-------- DATASET EXTRACT --------

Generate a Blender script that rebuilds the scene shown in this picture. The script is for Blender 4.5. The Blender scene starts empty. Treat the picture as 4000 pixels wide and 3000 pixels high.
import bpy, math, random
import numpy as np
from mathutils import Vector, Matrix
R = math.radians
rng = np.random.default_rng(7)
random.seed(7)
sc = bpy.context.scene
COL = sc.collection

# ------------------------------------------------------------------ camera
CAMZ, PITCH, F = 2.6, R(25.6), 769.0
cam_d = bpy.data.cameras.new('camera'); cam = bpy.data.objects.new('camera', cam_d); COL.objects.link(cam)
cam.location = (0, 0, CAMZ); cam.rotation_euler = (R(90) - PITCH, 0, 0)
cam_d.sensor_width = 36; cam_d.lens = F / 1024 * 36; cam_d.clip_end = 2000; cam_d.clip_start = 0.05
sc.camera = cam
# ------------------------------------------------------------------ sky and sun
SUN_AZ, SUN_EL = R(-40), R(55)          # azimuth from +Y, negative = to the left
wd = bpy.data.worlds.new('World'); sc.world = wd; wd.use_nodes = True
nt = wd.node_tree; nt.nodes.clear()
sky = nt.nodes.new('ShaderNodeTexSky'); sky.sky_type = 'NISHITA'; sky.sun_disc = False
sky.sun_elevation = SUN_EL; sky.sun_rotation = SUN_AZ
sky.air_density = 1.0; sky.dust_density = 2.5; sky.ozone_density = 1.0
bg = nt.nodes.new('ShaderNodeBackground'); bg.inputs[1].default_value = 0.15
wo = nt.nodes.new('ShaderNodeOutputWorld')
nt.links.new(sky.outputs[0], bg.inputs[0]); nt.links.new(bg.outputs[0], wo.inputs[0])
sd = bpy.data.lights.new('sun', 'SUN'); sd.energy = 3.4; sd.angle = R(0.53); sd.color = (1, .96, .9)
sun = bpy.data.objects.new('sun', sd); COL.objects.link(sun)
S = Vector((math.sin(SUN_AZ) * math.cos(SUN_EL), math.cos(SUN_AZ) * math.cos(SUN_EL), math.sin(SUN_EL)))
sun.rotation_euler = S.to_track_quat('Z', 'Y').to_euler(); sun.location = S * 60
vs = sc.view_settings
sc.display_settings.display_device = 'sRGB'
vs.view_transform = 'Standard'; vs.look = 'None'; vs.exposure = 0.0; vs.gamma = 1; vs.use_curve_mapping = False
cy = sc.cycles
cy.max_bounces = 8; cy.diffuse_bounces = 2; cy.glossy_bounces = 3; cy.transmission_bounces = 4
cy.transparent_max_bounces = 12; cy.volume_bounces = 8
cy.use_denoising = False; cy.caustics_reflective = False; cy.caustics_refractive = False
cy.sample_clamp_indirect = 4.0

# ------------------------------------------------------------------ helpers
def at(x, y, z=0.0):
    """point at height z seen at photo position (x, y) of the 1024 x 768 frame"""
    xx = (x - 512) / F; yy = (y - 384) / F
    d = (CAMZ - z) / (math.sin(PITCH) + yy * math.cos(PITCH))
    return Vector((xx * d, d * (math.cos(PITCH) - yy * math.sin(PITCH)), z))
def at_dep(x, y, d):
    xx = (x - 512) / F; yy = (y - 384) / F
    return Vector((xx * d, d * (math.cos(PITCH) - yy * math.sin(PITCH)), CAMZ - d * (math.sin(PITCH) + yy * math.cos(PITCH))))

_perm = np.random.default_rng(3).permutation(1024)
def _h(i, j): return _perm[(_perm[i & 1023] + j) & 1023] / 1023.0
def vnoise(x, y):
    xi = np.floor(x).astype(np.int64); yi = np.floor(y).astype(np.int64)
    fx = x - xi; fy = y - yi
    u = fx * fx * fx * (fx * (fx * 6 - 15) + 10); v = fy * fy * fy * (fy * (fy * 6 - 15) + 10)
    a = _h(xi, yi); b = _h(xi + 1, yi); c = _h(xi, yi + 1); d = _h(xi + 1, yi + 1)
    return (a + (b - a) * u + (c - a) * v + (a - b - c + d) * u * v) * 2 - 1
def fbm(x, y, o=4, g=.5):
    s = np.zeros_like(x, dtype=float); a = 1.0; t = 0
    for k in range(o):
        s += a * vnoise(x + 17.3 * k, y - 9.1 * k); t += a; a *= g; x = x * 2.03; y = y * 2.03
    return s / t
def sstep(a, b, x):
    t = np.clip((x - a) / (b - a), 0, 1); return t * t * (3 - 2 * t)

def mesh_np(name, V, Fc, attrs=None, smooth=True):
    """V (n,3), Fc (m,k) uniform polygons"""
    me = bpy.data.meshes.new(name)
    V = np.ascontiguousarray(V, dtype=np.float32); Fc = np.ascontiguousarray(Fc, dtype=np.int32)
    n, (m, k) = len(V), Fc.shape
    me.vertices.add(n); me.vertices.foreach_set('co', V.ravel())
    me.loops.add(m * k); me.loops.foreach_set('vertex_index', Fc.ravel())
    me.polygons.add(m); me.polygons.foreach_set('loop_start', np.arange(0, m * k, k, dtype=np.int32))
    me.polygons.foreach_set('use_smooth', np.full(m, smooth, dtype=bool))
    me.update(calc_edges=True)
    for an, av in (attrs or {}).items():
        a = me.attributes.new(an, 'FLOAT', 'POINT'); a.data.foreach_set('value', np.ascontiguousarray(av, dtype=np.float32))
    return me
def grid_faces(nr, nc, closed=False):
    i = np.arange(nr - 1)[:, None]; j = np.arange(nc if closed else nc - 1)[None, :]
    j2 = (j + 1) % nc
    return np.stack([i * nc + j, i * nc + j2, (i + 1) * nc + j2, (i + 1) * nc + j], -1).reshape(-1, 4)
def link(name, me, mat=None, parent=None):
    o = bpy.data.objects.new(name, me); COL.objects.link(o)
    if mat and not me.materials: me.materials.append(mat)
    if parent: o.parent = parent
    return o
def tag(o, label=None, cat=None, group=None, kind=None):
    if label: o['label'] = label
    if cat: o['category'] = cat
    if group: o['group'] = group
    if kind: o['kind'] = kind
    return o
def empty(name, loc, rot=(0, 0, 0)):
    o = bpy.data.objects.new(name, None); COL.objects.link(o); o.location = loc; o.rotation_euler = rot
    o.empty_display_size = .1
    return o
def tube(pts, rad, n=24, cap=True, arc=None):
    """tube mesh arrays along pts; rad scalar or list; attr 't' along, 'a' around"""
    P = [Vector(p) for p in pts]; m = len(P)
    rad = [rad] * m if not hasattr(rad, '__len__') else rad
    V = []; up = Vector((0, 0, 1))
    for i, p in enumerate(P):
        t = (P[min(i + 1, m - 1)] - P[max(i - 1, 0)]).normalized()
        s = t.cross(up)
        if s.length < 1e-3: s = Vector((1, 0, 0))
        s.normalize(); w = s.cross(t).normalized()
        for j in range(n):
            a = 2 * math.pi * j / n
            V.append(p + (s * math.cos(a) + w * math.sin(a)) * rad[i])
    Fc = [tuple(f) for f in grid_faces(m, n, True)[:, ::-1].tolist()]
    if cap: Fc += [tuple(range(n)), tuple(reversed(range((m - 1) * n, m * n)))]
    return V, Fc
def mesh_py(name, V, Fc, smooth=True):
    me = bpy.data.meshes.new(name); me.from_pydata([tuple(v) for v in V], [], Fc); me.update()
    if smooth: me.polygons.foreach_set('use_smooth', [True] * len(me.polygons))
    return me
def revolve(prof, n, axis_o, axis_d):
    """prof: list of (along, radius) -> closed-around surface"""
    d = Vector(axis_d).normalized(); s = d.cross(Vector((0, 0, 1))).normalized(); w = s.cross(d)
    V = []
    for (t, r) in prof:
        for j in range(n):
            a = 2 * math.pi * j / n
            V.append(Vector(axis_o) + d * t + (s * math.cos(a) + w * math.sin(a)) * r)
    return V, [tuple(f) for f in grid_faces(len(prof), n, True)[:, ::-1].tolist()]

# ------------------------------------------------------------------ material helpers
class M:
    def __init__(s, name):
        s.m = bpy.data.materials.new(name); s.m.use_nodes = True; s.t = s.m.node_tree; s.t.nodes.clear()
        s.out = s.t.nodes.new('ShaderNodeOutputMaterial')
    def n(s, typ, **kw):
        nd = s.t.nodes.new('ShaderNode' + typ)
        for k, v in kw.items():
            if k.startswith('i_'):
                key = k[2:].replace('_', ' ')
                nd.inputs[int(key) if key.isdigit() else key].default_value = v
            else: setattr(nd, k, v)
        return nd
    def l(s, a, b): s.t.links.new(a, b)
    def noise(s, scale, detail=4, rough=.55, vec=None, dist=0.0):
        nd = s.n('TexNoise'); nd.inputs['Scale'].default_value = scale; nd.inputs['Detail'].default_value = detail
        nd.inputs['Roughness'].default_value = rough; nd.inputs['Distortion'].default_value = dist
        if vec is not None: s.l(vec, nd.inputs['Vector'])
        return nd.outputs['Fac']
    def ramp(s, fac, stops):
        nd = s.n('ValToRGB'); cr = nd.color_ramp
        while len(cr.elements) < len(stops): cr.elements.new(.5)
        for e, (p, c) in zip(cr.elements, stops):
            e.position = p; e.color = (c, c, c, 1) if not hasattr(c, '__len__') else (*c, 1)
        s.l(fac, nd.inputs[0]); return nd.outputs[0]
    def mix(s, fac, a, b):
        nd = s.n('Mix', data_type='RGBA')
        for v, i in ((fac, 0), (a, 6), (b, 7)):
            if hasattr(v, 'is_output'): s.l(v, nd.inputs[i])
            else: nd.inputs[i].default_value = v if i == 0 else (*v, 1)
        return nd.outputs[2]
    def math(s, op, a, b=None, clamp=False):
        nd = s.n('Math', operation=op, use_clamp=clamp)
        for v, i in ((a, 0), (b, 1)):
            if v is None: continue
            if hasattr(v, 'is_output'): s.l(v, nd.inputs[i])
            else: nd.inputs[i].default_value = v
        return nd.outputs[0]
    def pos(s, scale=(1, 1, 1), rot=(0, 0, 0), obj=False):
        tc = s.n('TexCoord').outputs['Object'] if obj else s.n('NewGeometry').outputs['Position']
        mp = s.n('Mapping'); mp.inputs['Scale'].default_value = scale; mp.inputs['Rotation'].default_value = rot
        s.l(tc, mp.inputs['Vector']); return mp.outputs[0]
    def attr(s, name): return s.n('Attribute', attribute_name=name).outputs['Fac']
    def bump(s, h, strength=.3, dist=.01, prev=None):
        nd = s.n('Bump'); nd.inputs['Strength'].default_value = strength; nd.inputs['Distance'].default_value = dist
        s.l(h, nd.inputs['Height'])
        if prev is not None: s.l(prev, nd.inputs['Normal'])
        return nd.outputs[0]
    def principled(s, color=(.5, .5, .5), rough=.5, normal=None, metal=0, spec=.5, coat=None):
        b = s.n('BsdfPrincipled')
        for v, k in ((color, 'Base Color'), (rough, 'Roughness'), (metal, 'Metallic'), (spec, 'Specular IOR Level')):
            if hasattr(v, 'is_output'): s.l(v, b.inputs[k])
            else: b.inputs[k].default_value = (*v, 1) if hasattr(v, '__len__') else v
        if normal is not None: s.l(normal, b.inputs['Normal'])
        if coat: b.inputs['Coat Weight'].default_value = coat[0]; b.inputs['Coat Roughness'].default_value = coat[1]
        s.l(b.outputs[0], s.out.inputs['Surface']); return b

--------

WRITTEN REQUEST: Print exactly, and only, the lines beginning at the top of the listing and ending at the line with "COL = sc.collection".

REPLY:
Generate a Blender script that rebuilds the scene shown in this picture. The script is for Blender 4.5. The Blender scene starts empty. Treat the picture as 4000 pixels wide and 3000 pixels high.
import bpy, math, random
import numpy as np
from mathutils import Vector, Matrix
R = math.radians
rng = np.random.default_rng(7)
random.seed(7)
sc = bpy.context.scene
COL = sc.collection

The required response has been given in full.